Data for the task:
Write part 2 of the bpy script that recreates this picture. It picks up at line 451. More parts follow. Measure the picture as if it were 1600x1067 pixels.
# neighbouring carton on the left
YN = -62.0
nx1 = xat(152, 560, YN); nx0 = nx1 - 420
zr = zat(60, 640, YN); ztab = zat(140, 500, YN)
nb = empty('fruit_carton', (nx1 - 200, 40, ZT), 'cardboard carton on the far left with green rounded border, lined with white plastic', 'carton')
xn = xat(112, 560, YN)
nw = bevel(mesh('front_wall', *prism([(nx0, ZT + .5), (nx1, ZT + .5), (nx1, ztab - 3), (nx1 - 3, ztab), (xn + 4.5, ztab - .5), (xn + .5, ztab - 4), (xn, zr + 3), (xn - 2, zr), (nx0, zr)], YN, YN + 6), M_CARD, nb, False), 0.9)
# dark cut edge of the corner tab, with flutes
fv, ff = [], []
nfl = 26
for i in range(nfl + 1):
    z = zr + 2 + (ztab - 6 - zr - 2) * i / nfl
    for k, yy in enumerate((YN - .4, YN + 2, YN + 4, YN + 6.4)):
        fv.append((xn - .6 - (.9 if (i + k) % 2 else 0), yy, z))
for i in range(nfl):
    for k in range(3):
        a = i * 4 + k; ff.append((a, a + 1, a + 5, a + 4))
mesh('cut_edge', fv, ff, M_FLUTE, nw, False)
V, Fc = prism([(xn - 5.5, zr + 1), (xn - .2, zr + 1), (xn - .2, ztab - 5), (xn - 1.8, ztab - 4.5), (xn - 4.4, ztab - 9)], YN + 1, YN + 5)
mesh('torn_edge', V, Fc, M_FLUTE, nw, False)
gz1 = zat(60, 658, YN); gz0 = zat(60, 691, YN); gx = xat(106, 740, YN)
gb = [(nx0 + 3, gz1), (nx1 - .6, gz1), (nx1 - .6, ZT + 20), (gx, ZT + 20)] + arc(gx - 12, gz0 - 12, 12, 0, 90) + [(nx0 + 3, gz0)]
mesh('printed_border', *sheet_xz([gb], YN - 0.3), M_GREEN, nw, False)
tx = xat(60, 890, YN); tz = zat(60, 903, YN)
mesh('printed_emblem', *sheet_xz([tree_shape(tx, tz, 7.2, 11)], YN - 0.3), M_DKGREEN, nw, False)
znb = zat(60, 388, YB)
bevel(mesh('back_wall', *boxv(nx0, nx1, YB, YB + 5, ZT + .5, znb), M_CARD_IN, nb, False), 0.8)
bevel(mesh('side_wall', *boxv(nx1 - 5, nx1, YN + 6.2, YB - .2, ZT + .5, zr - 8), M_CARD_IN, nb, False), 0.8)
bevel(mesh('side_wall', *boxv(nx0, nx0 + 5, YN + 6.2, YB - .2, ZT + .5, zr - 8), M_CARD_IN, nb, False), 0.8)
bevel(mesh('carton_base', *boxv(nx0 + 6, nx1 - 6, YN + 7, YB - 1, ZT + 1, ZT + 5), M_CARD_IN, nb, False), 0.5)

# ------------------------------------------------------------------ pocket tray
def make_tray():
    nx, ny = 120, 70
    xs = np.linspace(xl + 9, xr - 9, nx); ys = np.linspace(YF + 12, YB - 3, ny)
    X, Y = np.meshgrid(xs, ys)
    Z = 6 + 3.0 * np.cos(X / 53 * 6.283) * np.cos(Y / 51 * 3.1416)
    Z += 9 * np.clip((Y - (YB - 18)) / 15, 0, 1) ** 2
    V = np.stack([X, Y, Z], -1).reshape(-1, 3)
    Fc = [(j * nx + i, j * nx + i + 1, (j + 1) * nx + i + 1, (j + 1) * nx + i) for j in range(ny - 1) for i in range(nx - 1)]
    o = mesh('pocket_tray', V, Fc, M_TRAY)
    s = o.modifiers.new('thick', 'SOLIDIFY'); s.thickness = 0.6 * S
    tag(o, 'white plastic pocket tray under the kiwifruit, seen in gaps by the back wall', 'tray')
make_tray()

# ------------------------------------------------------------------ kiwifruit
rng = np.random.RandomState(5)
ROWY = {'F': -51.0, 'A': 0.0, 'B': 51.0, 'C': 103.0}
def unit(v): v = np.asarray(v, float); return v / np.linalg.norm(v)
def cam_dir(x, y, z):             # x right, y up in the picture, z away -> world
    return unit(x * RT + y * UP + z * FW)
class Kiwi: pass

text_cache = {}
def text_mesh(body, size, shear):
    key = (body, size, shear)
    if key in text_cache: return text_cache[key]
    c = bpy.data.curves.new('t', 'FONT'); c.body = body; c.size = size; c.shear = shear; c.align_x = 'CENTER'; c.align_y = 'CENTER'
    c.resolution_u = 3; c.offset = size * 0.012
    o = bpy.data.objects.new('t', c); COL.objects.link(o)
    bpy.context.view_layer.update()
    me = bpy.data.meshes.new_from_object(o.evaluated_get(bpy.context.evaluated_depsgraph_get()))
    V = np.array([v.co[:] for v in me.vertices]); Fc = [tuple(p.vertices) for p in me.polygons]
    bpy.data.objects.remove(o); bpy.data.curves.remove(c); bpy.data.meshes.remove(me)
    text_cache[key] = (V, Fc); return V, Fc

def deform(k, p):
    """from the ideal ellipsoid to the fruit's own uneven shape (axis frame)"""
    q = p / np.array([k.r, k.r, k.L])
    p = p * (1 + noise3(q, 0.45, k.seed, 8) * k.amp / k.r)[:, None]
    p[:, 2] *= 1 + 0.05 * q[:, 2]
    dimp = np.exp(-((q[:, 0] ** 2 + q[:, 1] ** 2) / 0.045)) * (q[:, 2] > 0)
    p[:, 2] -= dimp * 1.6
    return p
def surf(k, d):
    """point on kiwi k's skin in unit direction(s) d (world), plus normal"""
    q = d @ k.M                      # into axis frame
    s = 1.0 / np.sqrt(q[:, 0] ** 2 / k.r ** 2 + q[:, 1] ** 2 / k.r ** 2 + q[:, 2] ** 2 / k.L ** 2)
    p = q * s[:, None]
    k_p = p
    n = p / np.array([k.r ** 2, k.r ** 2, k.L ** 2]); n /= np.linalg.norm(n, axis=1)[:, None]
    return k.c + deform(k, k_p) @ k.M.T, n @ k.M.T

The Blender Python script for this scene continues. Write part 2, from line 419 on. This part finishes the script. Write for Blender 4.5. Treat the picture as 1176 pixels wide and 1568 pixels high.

Exercise: Pick out every line holding the string "False" and return it.

Answer to this task:
nw = bevel(mesh('front_wall', *prism([(nx0, ZT + .5), (nx1, ZT + .5), (nx1, ztab - 3), (nx1 - 3, ztab), (xn + 4.5, ztab - .5), (xn + .5, ztab - 4), (xn, zr + 3), (xn - 2, zr), (nx0, zr)], YN, YN + 6), M_CARD, nb, False), 0.9)
mesh('cut_edge', fv, ff, M_FLUTE, nw, False)
mesh('torn_edge', V, Fc, M_FLUTE, nw, False)
mesh('printed_border', *sheet_xz([gb], YN - 0.3), M_GREEN, nw, False)
mesh('printed_emblem', *sheet_xz([tree_shape(tx, tz, 7.2, 11)], YN - 0.3), M_DKGREEN, nw, False)
bevel(mesh('back_wall', *boxv(nx0, nx1, YB, YB + 5, ZT + .5, znb), M_CARD_IN, nb, False), 0.8)
bevel(mesh('side_wall', *boxv(nx1 - 5, nx1, YN + 6.2, YB - .2, ZT + .5, zr - 8), M_CARD_IN, nb, False), 0.8)
bevel(mesh('side_wall', *boxv(nx0, nx0 + 5, YN + 6.2, YB - .2, ZT + .5, zr - 8), M_CARD_IN, nb, False), 0.8)
bevel(mesh('carton_base', *boxv(nx0 + 6, nx1 - 6, YN + 7, YB - 1, ZT + 1, ZT + 5), M_CARD_IN, nb, False), 0.5)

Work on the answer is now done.